Pada perdagangan Selasa (4/9/2018) nilai tukar rupiah sempat ditransaksikan melemah hingga ke level 14.845/dolar Amerika Serikat (AS) meskipun kemudian mampu berbalik arah menguat ke Rp 14.780/dolar AS. Berdasarkan data Bloomberg, angka tersebut merupakan level terburuk rupiah sejak krisis finansial 1998. Nilai tukar rupiah sepanjang tahun ini telah melemah 8,6% dibanding posisi akhir 2017 (Ytd).
Kekhawatiran terhadap perang dagang antara AS dengan Tiongkok yang diperkirakan akan meluas dengan negara lainnya memicu ketidakpastian di pasar finansial global. Ditambah dengan membaiknya data pertumbuhan ekonomi Negeri Paman Sam sebesar 4,2% serta laju inflasi yang telah mencapai 2,9% menguatkan spekulasi bahwa The Fed (bank sentral AS) akan segera menaikkan suku bunga acuannya pada pertemuannya di bulan ini menjadi penyebabnya rupiah melemah.

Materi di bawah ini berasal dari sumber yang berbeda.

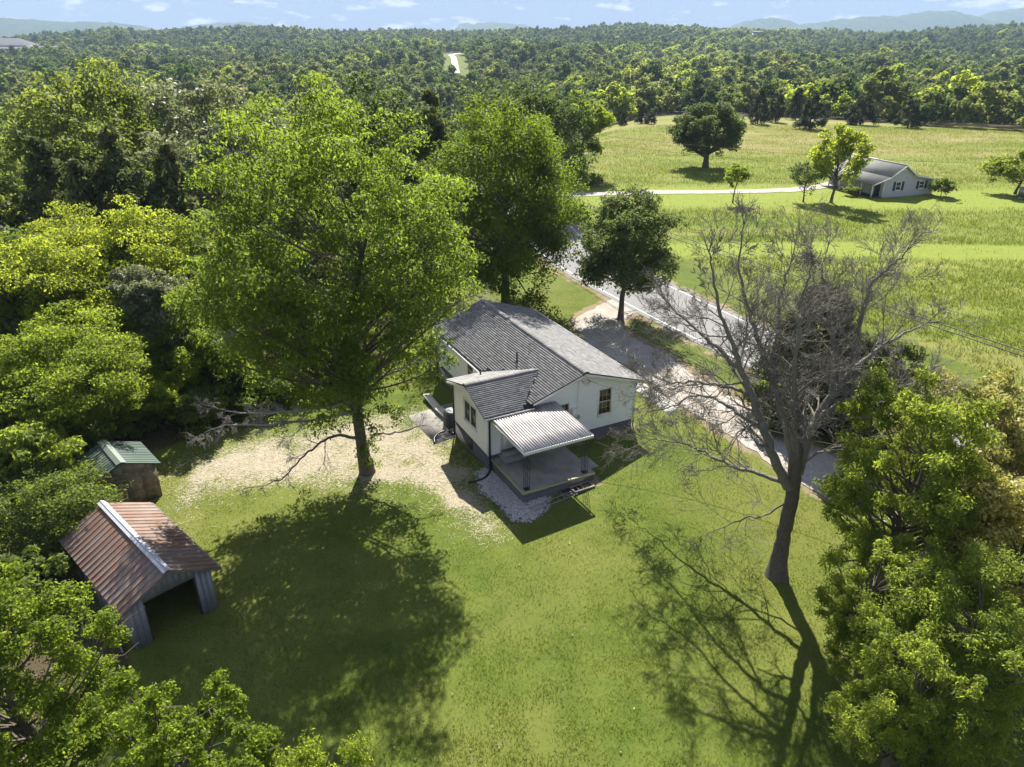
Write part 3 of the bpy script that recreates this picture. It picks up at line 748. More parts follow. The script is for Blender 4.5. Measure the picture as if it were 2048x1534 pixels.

Terjadinya ketidakpastian global membuat harga saham dan obligasi di bursa pasar negara berkembang seperti Indonesia bergerak fluktuatif. Ini yang membuat para pengelola dana untuk sementara memilih berinvestasi pada aset-aset dalam mata uang dolar AS dan melepaskan investasinya dalam mata uang yang dianggap berisiko di negara pasar berkembang membuat rupiah terdepresiasi cukup dalam. Selain itu, krisis yang terjadi di Argentina juga turut memicu rupiah melemah kian mendekati level psikologis Rp 15.000/dolar AS.